THE BODY: In their interrogation of the body Featherstone and Burrows quote Weiner, who theorises the effect of increasingly rapid scientific advancement on the perspective of the body: where once the body was considered a mechanical creature, whose primary function was the transference of heat energy, in postmodernity the body is instead a ‘communications network’ and its prime function is the transference of information. Note the similarity here to the changing beast of capitalism; the parallel shift from industry to information. Featherstone and Burrows construct a continuum of humanity, a spectrum beginning with pure human and continuing thus: first the aesthetically modified human, then the human with fundamental functional modifications, then the ‘wired-in’ cyberspace occupying human with avatar, and finally the AI in cyberspace (with no ‘real’ referent), which could also be the human who has achieved total transcendence of the body. Self-identity, they note, is no longer linked to physicality, and in cyberpunk the mind is vastly foregrounded in favour of a body that can be modified, reconstructed or disposed of entirely.
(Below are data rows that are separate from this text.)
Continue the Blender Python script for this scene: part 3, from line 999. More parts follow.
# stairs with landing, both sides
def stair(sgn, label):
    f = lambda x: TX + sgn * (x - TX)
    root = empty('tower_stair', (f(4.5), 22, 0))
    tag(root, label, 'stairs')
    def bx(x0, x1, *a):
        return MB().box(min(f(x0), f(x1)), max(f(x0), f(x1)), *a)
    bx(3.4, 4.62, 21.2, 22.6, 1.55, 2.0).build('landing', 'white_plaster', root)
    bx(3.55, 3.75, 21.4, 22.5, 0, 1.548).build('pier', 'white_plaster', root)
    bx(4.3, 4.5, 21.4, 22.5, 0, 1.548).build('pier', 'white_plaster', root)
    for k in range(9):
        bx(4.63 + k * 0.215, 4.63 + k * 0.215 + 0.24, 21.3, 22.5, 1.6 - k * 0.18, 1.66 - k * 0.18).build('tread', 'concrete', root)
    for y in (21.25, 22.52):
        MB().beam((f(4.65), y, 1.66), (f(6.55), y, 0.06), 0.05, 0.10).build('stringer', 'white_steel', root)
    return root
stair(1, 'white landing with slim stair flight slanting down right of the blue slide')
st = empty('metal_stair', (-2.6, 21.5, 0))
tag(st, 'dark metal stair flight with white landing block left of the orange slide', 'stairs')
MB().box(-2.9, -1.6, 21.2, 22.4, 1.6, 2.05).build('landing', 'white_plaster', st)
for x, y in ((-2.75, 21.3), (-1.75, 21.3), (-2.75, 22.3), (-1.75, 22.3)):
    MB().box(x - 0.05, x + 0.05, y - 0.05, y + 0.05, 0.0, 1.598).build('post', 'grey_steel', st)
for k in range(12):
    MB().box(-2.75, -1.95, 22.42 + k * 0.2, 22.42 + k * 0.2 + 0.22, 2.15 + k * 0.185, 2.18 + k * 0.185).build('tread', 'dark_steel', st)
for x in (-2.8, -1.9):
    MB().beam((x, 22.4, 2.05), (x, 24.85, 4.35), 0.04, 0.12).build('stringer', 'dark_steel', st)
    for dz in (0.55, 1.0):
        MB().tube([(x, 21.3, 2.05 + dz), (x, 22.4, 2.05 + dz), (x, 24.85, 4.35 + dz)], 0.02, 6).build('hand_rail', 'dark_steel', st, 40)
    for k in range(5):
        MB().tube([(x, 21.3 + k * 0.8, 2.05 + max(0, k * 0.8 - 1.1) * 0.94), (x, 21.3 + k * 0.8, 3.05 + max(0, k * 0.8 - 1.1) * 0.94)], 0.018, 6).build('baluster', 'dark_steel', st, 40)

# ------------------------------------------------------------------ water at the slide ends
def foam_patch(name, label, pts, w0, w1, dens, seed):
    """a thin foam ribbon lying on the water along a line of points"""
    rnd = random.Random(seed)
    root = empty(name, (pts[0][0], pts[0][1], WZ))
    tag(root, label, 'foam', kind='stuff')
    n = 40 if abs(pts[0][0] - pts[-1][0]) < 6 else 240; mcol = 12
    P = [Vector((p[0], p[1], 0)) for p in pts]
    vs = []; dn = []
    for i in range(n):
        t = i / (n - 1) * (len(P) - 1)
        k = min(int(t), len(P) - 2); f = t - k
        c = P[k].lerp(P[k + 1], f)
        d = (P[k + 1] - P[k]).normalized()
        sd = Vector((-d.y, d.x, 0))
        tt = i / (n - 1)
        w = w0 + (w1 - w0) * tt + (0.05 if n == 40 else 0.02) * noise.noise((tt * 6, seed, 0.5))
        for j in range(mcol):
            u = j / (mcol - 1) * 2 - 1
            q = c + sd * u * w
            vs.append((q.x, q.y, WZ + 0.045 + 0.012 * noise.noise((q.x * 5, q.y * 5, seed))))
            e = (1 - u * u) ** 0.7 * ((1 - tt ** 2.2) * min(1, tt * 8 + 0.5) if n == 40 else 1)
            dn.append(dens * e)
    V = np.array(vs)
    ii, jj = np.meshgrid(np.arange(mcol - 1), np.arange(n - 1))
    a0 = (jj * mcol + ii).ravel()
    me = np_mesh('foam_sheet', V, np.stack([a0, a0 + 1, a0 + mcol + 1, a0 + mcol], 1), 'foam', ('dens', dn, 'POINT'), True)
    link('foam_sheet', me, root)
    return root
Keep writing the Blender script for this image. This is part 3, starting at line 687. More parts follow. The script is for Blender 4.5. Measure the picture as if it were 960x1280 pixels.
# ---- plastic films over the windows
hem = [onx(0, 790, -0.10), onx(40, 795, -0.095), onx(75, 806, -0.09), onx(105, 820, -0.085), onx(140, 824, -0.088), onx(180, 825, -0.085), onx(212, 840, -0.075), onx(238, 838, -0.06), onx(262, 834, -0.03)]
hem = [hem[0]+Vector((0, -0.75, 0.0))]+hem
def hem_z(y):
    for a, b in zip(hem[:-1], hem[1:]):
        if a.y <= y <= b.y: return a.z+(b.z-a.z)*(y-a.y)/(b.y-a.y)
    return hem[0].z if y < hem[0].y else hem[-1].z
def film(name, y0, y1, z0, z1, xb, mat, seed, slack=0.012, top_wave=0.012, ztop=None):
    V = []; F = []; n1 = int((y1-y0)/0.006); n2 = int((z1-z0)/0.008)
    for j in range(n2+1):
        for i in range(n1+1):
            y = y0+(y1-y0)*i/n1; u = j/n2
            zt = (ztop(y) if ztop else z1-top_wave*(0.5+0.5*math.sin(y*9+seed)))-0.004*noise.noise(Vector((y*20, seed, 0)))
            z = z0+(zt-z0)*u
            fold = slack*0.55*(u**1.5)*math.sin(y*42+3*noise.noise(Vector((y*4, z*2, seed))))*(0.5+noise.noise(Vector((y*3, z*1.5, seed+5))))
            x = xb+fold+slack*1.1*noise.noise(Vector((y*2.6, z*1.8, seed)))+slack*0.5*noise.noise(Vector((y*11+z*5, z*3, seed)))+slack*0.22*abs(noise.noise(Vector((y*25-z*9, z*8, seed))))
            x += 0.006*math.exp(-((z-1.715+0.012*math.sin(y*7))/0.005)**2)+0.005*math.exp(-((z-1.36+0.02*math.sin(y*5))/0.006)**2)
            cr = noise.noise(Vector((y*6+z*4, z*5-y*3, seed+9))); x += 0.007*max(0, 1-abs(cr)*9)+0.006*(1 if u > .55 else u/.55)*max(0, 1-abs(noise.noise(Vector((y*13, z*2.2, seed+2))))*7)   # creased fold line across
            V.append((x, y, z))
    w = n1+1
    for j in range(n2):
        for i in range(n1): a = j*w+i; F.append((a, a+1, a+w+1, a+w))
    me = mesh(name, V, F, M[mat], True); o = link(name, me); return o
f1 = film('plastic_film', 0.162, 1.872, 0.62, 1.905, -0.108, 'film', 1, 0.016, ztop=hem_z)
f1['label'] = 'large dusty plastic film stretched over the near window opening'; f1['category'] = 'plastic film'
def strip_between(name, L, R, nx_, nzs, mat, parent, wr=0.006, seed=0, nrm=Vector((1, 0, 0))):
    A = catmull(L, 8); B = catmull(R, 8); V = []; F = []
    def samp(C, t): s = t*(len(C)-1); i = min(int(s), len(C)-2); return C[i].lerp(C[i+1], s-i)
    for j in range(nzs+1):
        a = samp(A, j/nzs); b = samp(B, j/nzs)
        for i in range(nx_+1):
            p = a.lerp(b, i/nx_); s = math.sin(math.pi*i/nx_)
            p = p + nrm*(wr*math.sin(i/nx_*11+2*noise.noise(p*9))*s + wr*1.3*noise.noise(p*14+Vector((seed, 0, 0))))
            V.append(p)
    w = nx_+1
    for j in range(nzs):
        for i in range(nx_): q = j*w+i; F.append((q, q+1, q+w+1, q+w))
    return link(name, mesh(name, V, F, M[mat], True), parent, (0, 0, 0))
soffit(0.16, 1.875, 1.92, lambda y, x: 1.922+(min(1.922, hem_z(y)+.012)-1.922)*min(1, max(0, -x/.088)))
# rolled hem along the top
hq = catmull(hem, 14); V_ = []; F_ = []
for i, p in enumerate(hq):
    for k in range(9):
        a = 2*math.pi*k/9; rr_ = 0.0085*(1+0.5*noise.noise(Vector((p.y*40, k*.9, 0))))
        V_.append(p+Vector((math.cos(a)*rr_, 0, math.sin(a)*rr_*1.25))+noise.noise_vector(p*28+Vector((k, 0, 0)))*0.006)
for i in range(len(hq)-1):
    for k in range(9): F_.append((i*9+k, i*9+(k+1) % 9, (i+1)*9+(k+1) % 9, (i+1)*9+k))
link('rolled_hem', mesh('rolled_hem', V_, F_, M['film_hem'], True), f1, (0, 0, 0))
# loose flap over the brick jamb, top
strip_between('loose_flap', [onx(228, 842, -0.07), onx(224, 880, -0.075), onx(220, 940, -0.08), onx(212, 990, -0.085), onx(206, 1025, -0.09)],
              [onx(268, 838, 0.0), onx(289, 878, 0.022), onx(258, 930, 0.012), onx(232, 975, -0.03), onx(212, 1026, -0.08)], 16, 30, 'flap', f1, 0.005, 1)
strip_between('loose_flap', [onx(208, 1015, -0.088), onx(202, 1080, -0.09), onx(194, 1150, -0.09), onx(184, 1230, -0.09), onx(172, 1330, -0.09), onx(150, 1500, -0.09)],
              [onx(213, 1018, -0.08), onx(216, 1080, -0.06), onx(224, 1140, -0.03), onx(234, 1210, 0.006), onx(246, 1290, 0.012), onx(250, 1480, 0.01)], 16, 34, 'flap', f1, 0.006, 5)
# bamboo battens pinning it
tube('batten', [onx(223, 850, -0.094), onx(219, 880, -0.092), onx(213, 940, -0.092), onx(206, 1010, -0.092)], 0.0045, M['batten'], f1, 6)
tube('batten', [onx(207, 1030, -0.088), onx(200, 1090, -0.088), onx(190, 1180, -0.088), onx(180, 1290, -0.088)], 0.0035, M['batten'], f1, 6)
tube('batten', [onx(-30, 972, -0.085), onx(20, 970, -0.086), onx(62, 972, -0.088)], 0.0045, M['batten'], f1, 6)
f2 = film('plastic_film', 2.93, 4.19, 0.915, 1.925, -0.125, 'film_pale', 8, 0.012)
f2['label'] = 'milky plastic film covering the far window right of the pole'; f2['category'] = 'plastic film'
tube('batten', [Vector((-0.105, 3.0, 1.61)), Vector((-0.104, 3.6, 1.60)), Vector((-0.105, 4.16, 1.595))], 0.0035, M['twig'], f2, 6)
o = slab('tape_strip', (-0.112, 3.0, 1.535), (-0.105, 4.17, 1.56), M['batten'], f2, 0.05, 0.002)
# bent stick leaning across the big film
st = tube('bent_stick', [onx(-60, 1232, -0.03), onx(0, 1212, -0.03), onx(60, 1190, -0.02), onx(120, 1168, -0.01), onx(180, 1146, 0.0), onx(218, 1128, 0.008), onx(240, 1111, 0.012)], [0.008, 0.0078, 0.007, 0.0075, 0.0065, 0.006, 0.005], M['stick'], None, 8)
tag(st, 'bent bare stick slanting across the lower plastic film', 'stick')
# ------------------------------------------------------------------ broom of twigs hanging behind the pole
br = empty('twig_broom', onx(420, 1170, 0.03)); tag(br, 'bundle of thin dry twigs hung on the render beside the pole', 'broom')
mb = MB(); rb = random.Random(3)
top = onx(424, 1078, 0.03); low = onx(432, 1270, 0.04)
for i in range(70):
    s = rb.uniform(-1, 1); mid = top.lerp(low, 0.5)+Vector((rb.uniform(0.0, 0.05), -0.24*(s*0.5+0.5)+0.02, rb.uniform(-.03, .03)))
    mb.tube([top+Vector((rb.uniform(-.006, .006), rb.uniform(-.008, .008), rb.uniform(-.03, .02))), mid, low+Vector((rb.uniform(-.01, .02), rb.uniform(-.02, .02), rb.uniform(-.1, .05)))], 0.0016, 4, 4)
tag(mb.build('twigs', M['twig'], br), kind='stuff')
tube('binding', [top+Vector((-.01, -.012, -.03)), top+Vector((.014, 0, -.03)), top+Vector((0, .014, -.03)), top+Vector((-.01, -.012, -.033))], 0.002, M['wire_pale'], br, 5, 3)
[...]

Considering the spectrum, it is interesting to consider whereabouts we as species currently sit. Certainly aesthetic modification has been achieved, and functional modification - while experimental - is achievable too. With VR rapidly developing also, it would seem to me we have at least halfway crossed the line.
THE CITY: The city plays a key role in cyberpunk. The physical city ties the genre back to its noir routes, but more interesting still are the new worlds cyberpunk creates. Featherstone and Burrows note that the transcendence of the body and the rise of the post-bodied or post-human man offers with it the possibility for entirely new environments; new realms of sensory experience with which to interface. Cyberspace offers this potential for the hacker willing to temporarily forsake the ‘meat’. Interestingly cyberspace projects itself as a simulation of the city, a city ‘redoubled’ through the architecture of its information networks. One can map the cyberspace city over the real city, and make visible the new phenomena of the ‘information ghetto,’ the shadow amongst the neon. The urban experience in cyberpunk is paradoxical: the city seethes with people, but the crowd is lonely, particularly to the fetal car-dweller divorced from his environment behind panes of glass.
So there you have it. Seven things to think about. This post was very much - more even than the others - one for me to get down the thoughts rattling around in my headspace. These points I have made are neither revolutionary, nor have I explored them with anything even approaching depth, but they are a start.